Information provided:

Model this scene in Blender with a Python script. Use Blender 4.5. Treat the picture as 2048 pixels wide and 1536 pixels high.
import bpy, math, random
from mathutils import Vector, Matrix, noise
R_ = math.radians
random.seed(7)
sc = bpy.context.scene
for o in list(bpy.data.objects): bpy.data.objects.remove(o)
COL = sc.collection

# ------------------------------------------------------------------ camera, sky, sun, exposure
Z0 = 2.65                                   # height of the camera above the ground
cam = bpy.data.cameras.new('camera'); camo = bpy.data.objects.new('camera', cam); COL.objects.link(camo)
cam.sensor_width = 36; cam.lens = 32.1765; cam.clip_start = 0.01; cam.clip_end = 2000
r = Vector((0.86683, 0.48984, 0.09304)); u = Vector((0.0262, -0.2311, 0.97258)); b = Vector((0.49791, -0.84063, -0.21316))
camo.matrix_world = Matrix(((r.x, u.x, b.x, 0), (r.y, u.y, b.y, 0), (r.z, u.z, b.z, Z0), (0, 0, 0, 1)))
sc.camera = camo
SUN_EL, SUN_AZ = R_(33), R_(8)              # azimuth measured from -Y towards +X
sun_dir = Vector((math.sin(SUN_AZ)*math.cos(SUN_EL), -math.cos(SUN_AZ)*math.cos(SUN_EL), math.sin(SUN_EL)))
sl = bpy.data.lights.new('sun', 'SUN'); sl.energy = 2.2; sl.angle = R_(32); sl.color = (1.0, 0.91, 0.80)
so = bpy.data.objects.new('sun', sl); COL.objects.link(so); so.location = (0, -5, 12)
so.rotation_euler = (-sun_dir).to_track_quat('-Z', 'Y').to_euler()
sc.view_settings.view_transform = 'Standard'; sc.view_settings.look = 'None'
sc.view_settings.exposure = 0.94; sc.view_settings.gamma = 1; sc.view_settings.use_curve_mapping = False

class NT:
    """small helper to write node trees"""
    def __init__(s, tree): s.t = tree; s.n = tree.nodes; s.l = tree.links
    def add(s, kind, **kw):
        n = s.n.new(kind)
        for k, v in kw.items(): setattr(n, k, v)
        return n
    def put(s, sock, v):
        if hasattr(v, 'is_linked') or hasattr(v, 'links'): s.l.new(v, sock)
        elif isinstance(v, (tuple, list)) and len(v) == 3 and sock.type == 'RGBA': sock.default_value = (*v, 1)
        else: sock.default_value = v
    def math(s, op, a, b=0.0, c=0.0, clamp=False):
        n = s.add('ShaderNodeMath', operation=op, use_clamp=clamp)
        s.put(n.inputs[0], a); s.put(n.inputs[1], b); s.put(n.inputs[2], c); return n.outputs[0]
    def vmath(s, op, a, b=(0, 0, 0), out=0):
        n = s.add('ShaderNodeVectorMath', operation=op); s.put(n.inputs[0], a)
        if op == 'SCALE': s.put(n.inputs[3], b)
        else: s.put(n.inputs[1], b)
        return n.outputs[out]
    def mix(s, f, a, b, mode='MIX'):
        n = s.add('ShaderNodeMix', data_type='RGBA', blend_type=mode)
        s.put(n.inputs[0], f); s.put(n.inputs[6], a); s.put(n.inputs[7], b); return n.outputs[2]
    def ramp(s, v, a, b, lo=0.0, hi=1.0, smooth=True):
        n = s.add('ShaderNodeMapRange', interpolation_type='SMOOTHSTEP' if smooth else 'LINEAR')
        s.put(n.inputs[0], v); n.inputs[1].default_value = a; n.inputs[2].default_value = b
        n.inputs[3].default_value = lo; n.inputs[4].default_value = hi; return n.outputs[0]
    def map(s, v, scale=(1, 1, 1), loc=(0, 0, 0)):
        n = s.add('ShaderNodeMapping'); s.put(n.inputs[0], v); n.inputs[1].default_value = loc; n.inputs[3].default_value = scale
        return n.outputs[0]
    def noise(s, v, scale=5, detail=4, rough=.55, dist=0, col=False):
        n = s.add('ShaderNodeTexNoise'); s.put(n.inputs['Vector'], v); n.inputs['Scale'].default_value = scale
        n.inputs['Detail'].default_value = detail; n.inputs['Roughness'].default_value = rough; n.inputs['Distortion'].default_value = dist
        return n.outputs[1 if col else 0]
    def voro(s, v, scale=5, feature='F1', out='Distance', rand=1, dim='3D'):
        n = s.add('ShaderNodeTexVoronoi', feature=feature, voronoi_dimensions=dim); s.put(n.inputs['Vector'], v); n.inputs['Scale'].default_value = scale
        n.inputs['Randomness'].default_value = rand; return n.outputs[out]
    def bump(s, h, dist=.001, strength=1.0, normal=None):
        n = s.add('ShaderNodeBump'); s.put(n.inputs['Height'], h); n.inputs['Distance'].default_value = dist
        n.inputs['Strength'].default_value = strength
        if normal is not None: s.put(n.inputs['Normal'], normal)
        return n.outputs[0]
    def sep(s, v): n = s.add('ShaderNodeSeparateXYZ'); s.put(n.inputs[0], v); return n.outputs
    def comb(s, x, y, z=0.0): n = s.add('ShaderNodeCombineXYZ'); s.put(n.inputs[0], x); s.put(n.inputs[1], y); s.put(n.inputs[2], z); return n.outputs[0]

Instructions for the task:
Return the lines above precisely as they appear, beginning at the first line and ending at the line with "COL = sc.collection", and nothing after it.

Completed exercise:
Model this scene in Blender with a Python script. Use Blender 4.5. Treat the picture as 2048 pixels wide and 1536 pixels high.
import bpy, math, random
from mathutils import Vector, Matrix, noise
R_ = math.radians
random.seed(7)
sc = bpy.context.scene
for o in list(bpy.data.objects): bpy.data.objects.remove(o)
COL = sc.collection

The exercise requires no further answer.